▶

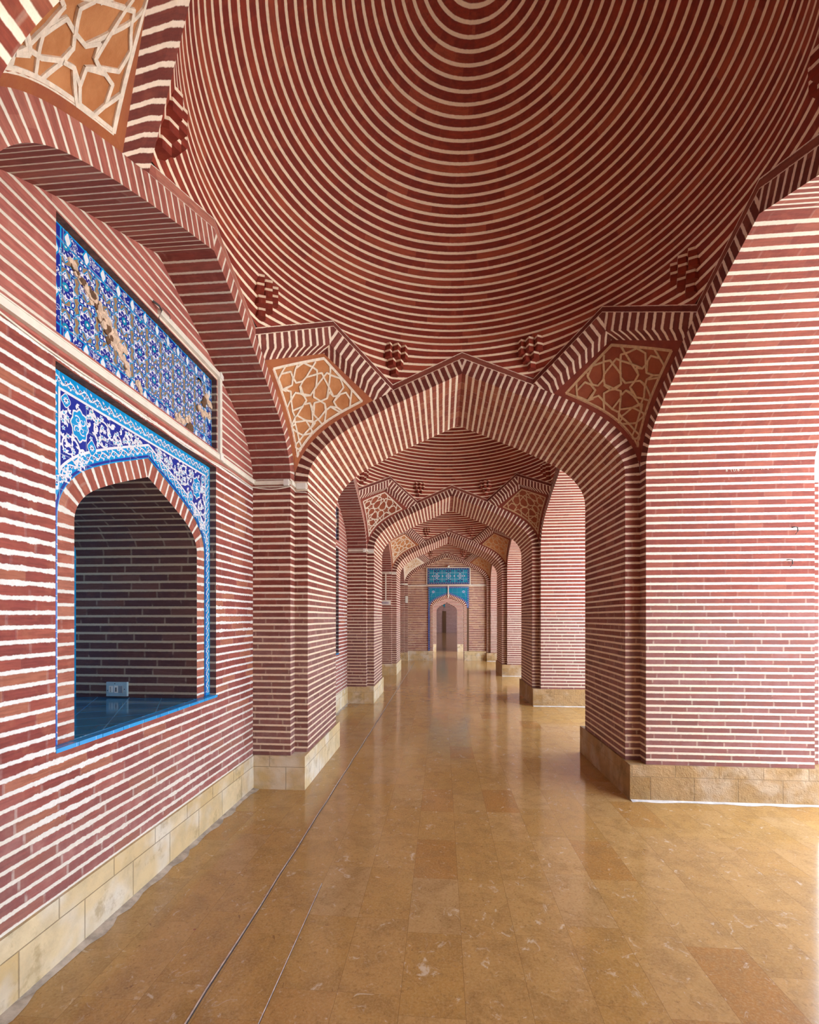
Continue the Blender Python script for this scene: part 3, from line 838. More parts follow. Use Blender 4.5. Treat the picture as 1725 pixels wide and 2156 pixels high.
def make_spandrel():
    root = thing('spandrel_panel', 'cobalt and turquoise tile spandrel with white scrolls around the niche arch', 'tile panel', (0, NYC, 0), 'glazed spandrels over the niches')
    fn = lambda y, z, h: (XF + .003 + h, y, z)
    al = arc_len(NPF); e0 = offset(NPF, .10); e0[0] = (NA + .10, FZ0 + .004); e0[1] = (NA + .10, e0[1][1])
    top = FZ1 - .003
    HWS = {1: FY1 - NYC - .001, -1: NYC - FY0 - .001}
    base = MB()
    for sg in (1, -1):
        hw = HWS[sg]
        lo = [(sg * s, z) for s, z in e0]
        # side strip then spandrel up to the top
        k = next(i for i, q in enumerate(e0) if q[0] < NA + .085)
        base.strip([fn(a, b, 0) for a, b in lo[:k + 1]], [fn(sg * hw, b, 0) for a, b in lo[:k + 1]], lo[:k + 1], [(sg * hw, b) for a, b in lo[:k + 1]])
        base.face([fn(sg * hw, lo[k][1], 0), fn(lo[k][0], lo[k][1], 0), fn(lo[k][0], top, 0), fn(sg * hw, top, 0)], [(sg * hw, lo[k][1]), lo[k], (lo[k][0], top), (sg * hw, top)])
        base.strip([fn(a, b, 0) for a, b in lo[k:]], [fn(a, top, 0) for a, b in lo[k:]], lo[k:], [(a, top) for a, b in lo[k:]])
    base.build('turquoise_border', M['cyan'], root)
    e1 = offset(NPF, .172); e1 = [q for q in e1 if q[1] > 1.7]
    f = MB(); w = MB((1, 0, 0))
    for sg in (1, -1):
        c = MB((1, 0, 0))
        # field polygon of this half: corner, down the side, along the arch, up to the axis
        xin, zin = HWS[sg] - .072, top - .078
        hw = HWS[sg]
        fld = [q for q in e1 if q[0] < xin]
        zlow = fld[0][1]
        poly = [(0.0, zin), (xin, zin), (xin, zlow - .02)] + fld
        poly = [q for q in poly if q[1] <= zin + 1e-6]
        # triangle strip between the arch curve and the top / side
        L_ = [(sg * s, z) for s, z in fld if z < zin]; U_ = [(sg * s, zin) for s, z in fld if z < zin]
        f.strip([fn(a, b, .001) for a, b in L_], [fn(a, b, .001) for a, b in U_], L_, U_)
        q = [(sg * xin, zin), (U_[0]), (L_[0]), (sg * xin, zlow - .02)]
        f.face([fn(a, b, .001) for a, b in q], q)
        line2(w, fn, [(sg * xin, zlow - .02)] + L_, .012, .002, 0)
        line2(w, fn, [(sg * xin, zlow - .03), (sg * xin, zin + .006)], .012, .002, 0); line2(w, fn, [(sg * (xin + .006), zin), (0, zin)], .012, .002, 0)
        line2(w, fn, [(sg * s, z) for s, z in offset(NPF, .112)], .012, .0015, 3)
        # scrolls
        def R(x, z): return (sg * (xin - x), zin - z)
        for (x, z, r, t, d) in ((.275, .092, .074, 1.7, 1), (.058, .245, .068, 1.5, -1), (.46, .06, .046, 1.3, -1), (.37, .10, .045, 1.3, -1), (.195, .045, .034, 1.1, -1), (.545, .045, .032, 1.1, 1), (.045, .375, .036, 1.1, 1), (.13, .30, .034, 1.1, 1), (.035, .115, .03, 1.1, 1)):
            px, pz = R(x, z); spiral(w, fn, px, pz, r, t, d * sg, .0022, 0, 4, ph=1.2 * sg, w=.012 if r > .06 else .008)
        # medallions
        for (x, z, rx, rz, k) in ((.036, .040, .026, .030, 4), (.118, .122, .054, .076, 8), (.195, .200, .028, .036, 4)):
            px, pz = R(x, z)
            for (sc, hh, mi) in ((1.0, .0026, 0), (.88, .0030, 1)):
                n = 32; pts = []
                for i in range(n):
                    tt = 2 * math.pi * i / n; rr = sc * (1 + .09 * math.cos(k * tt))
                    pts.append((px + rx * rr * math.cos(tt), pz + rz * rr * math.sin(tt)))
                c.face([fn(a, b, hh) for a, b in pts], pts, mi)
            if k == 8:
                for tt in range(4):
                    a = tt * math.pi / 2 + .785
                    spiral(c, fn, px + rx * .38 * math.cos(a), pz + rz * .40 * math.sin(a), .02, 1.2, sg, .0034, 0, 2, a, .006, False)
                flower(c, fn, px, pz, .016, .0036, 0, 8)
            else: flower(c, fn, px, pz, .018, .0034, 0, 8); disc(c, fn, px, pz, .005, .005, .0038, 2, 8)
        c.build('medallion_pattern', PMATS, root, weld=False)
        # filling leaves and blossoms
        rnd = random.Random(3)
        pl2 = [(s, z) for s, z in poly]
        done = []
        for i in range(1500):
            x = rnd.uniform(.01, xin - .01); z = rnd.uniform(zin - .62, zin - .01)
            if not inside(pl2, x, z) or not inside(pl2, x - .012, z - .012): continue
            if any(math.hypot(x - a, z - b) < .027 for a, b in done): continue
            xx, zz = xin - x, zin - z
            if ((xx - .118) / .066) ** 2 + ((zz - .122) / .09) ** 2 < 1 or math.hypot(xx - .036, zz - .04) < .04 or math.hypot(xx - .195, zz - .2) < .042: continue
            done.append((x, z)); a = rnd.uniform(0, 6.28)
            if len(done) % 3 == 0:
                flower(w, fn, sg * x, z, .0125, .0028, 0, 5, a); disc(w, fn, sg * x, z, .005, .005, .0031, 4, 8)
            else:
                for da in (0, .9, -.9): leaf(w, fn, sg * x, z, a + da, .022, .013, .0024, 0)
        # border vines
        vine(w, fn, [(sg * .004, top - .038), (sg * (hw - .038), top - .038), (sg * (hw - .038), FZ0 + .02)], .013, .084, .0012, 0, 2)
        vine(w, fn, [(sg * s, z) for s, z in offset(NPF, .145) if z > 1.78][::-1], .012, .084, .0012, 0, 2)
    f.build('cobalt_field', M['cobalt'], root)
    w.build('scroll_pattern', PMATS, root, weld=False)
    return root
spand = make_spandrel()

# ---- mosaic panel
def make_mosaic():
    yc = (UY0 + UY1) / 2
    root = thing('mosaic_panel', 'blue star mosaic panel with broken patches, above the niche', 'tile panel', (0, yc, 0), 'mosaic panels over the niches')
    fn = lambda y, z, h: (WX - RD2 + .004 + h, y, z)
    hw = (UY1 - UY0) / 2 - .002; z0, z1 = UZ0 + .002, UZ1 - .002; bw = .072
    b = MB((1, 0, 0))
    def rect(m, a, c, zz0, zz1, h, mi): m.face([fn(a, zz0, h), fn(c, zz0, h), fn(c, zz1, h), fn(a, zz1, h)], [(a, zz0), (c, zz0), (c, zz1), (a, zz1)], mi)
    MM = [M['tan'], M['cobalt'], M['whiteglaze'], M['cyan'], M['teal'], M['paleblue'], M['navy']]
    f = MB(); rect(f, -hw + bw, hw - bw, z0 + bw, z1 - bw, .001, 0); f.build('clay_ground', M['tan'], root)
    for (a, c, p, q) in ((-hw, hw, z0, z0 + bw), (-hw, hw, z1 - bw, z1), (-hw, -hw + bw, z0, z1), (hw - bw, hw, z0, z1)): rect(b, a, c, p, q, .0012 if p == z0 and q != z1 else .0013 if q == z1 and p != z0 else .0011, 1)
    for (a, c, p, q) in ((-hw, hw, z0 + bw - .008, z0 + bw), (-hw, hw, z1 - bw, z1 - bw + .008), (-hw + bw - .008, -hw + bw, z0, z1), (hw - bw, hw - bw + .008, z0, z1), (-hw, hw, z1 - .007, z1), (-hw, hw, z0, z0 + .007), (-hw, -hw + .007, z0, z1), (hw - .007, hw, z0, z1)): rect(b, a, c, p, q, .0016, 3)
    rnd = random.Random(5)
    def cart(x, z, vert):
        for sc, mi, h in ((1.35, 3, .0022), (.95, 2, .0026)):
            pts = []
            for i in range(20):
                t = 2 * math.pi * i / 20; rr = sc * (1 + .15 * math.cos(4 * t))
                dx, dz = .015 * rr * math.cos(t), .027 * rr * math.sin(t)
                pts.append((x + dx, z + dz))
            b.face([fn(p, q, h) for p, q in pts], pts, mi)
    def scr(x, z):
        for i in range(7):
            a = rnd.uniform(0, 6.28); px = x + rnd.uniform(-.034, .034); pz = z + rnd.uniform(-.024, .024)
            spiral(b, fn, px, pz, rnd.uniform(.009, .014), 1.1, rnd.choice((1, -1)), .0020, 2, 5, a, .0028, False)
        for i in range(8):
            leaf(b, fn, x + rnd.uniform(-.036, .036), z + rnd.uniform(-.024, .024), rnd.uniform(0, 6.28), .015, .007, .0021, 2)
    n = 12
    for i in range(n):
        x = lerp(-hw + .05, hw - .05, (i + .5) / n)
        for z in (z0 + bw / 2, z1 - bw / 2): (cart if i % 1 == 0 else scr)(x - .06 if False else x, z, True); scr(x + (hw - .05) / n, z)
    for i in range(4):
        z = lerp(z0 + bw, z1 - bw, (i + .5) / 4)
        for x in (-hw + bw / 2, hw - bw / 2): (cart(x, z, True) if i % 2 else None); scr(x, z)
    b.build('border_pattern', MM, root, weld=False)
    # stars on a staggered grid
    s = MB((1, 0, 0))
    X0, X1, Z0, Z1 = -hw + bw + .002, hw - bw - .002, z0 + bw + .002, z1 - bw - .002
    def clipf(pts, h, mi):
        for ax, lim, sg in ((0, X0, 1), (0, X1, -1), (1, Z0, 1), (1, Z1, -1)):
            out = []
            for i in range(len(pts)):
                p, q = pts[i], pts[(i + 1) % len(pts)]
                ip, iq = (p[ax] - lim) * sg >= 0, (q[ax] - lim) * sg >= 0
                if ip: out.append(p)
                if ip != iq:
                    t = (lim - p[ax]) / (q[ax] - p[ax]); out.append((lerp(p[0], q[0], t), lerp(p[1], q[1], t)))
            pts = out
            if len(pts) < 3: return
        s.face([fn(a, c, h) for a, c in pts], pts, mi)
    def starp(cx, cz, ro, ri, n, ph=0.0):
        return [(cx + (ro if i % 2 == 0 else ri) * math.cos(math.pi * i / n + ph), cz + (ro if i % 2 == 0 else ri) * math.sin(math.pi * i / n + ph)) for i in range(2 * n)]
    DX, DZ_ = .262, (Z1 - Z0) / 2
    cents = []
    for j in range(-1, 4):
        for i in range(-1, 12):
            cents.append((X0 + i * DX / 2 + .02, Z0 + (j * 1.0 + (.5 if i % 2 else 0)) * DZ_))
    for cx, cz in cents:
        if not (X0 - .09 < cx < X1 + .09 and Z0 - .09 < cz < Z1 + .09): continue
        R0 = .078
        for (ro, ri, mi, h) in ((R0, R0 * .70, 3, .0020), (R0 * .9, R0 * .62, 2, .0023), (R0 * .84, R0 * .58, 1, .0026)):
            # fan so that clipping stays convex
            pp = starp(cx, cz, ro, ri, 8)
            for i in range(8):
                clipf([(cx, cz), pp[(2 * i - 1) % 16], pp[2 * i], pp[2 * i + 1]], h, mi)
        for i in range(8):
            a = math.pi * i / 4
            for da in (0,):
                clipf(starp(cx + R0 * .60 * math.cos(a), cz + R0 * .60 * math.sin(a), R0 * .21, R0 * .085, 4, a), .0030, 2)
            clipf([(cx + R0 * r_ * math.cos(a + t), cz + R0 * r_ * math.sin(a + t)) for r_, t in ((.36, .39), (.46, .52), (.36, .60), (.30, .50))], .0030, 2)
        clipf([(cx + R0 * .25 * math.cos(2 * math.pi * i / 8), cz + R0 * .25 * math.sin(2 * math.pi * i / 8)) for i in range(8)], .0031, 4)
        clipf([(cx + R0 * .09 * math.cos(2 * math.pi * i / 8), cz + R0 * .09 * math.sin(2 * math.pi * i / 8)) for i in range(8)], .0034, 2)
        # lozenges round the star
        for i in range(8):
            a = math.pi * i / 4 + math.pi / 8; r_ = R0 * 1.22
            px, pz = cx + r_ * math.cos(a), cz + r_ * math.sin(a)
            for sc, mi, h in ((1.0, 5, .0021), (.78, 1, .0024), (.36, 2, .0027)):
                pts = []
                for (u, v) in ((-1, 0), (-.5, .75), (.5, .75), (1, 0), (.5, -.75), (-.5, -.75)):
                    u *= .026 * sc; v *= .017 * sc
                    pts.append((px - u * math.sin(a) + v * math.cos(a), pz + u * math.cos(a) + v * math.sin(a)))
                clipf(pts, h + .00002 * i, mi)
        for i in range(4):
            a = math.pi / 4 + i * math.pi / 2; px, pz = cx + .112 * math.cos(a), cz + .112 * math.sin(a)
            clipf([(px + .006 * x, pz + .006 * y) for x, y in ((1, 0), (0, 1), (-1, 0), (0, -1))], .0034, 4)
        # bow ties left and right
        for sg in (-1, 1):
            px = cx + sg * DX / 2
            for sc, mi, h in ((1.0, 5, .0022), (.8, 1, .0025)):
                for s2 in (-1, 1):
                    
                    clipf([(px, cz), (px, cz - .008 * sc), (px + s2 * .034 * sc, cz - .024 * sc), (px + s2 * .026 * sc, cz)], h, mi)
                    clipf([(px, cz), (px + s2 * .026 * sc, cz), (px + s2 * .034 * sc, cz + .024 * sc), (px, cz + .008 * sc)], h, mi)
            for s2 in (-1, 1): clipf(starp(px + s2 * .014, cz, .011, .006, 4, .78), .0029, 2)
    s.build('star_pattern', MM, root, weld=False)
    # broken areas: bare plaster lumps and dark sockets
    d = MB((1, 0, 0))
    def lump(cx, cz, r, h, mi):
        n = rnd.randint(5, 8); ph = rnd.uniform(0, 6)
        poly = [(cx + r * rnd.uniform(.7, 1.15) * math.cos(2 * math.pi * i / n + ph), cz + r * rnd.uniform(.7, 1.15) * math.sin(2 * math.pi * i / n + ph)) for i in range(n)]
        poly = [(min(max(a, -hw + .002), hw - .002), min(max(c, z0 + .002), z1 - .002)) for a, c in poly]
        d.prism(poly, lambda a, c, q: fn(a, c, q), h, mi)
    def trail(pts, r, n, dens=1.0):
        for i in range(n):
            t = rnd.random() * (len(pts) - 1); k = int(t); t -= k
            x = lerp(pts[k][0], pts[k + 1][0], t) + rnd.gauss(0, r * .5); z = lerp(pts[k][1], pts[k + 1][1], t) + rnd.gauss(0, r * .5)
            lump(x, z, rnd.uniform(.010, .026), rnd.uniform(.004, .011), 0 if rnd.random() < .86 else 1)
    return root, d, trail, lump, hw, z0, z1
mosaic, dmg, trail, lump, mhw, mz0, mz1 = make_mosaic()
trail([(-.66 + .06, 3.135), (-.55, 3.10), (-.47, 3.07)], .012, 22)
trail([(-.47, 3.09), (-.40, 3.02), (-.34, 2.955), (-.27, 2.92)], .036, 95)
trail([(-.26, 2.90), (-.20, 2.83)], .012, 10)
trail([(-.13, 2.83), (-.10, 2.78)], .012, 10)
trail([(.26, 2.80), (.36, 2.81), (.42, 2.85)], .022, 26)
trail([(.52, 2.97), (.62, 2.95), (.69, 2.99)], .016, 22)
trail([(.62, 3.10), (.70, 3.07)], .02, 10)
for x, z in ((.40, 2.775), (.43, 2.79), (.61, 3.06), (.60, 3.03)): lump(x, z, .035, .010, 1)
dmg.build('broken_patch', [M['plaster'], M['hollow']], mosaic, weld=False)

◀

• _WHAT TO WORK ON_: Every line that holds the word "this" should be extracted.

• _TASK OUTPUT_:
Continue the Blender Python script for this scene: part 3, from line 838. More parts follow. Use Blender 4.5. Treat the picture as 1725 pixels wide and 2156 pixels high.
        # field polygon of this half: corner, down the side, along the arch, up to the axis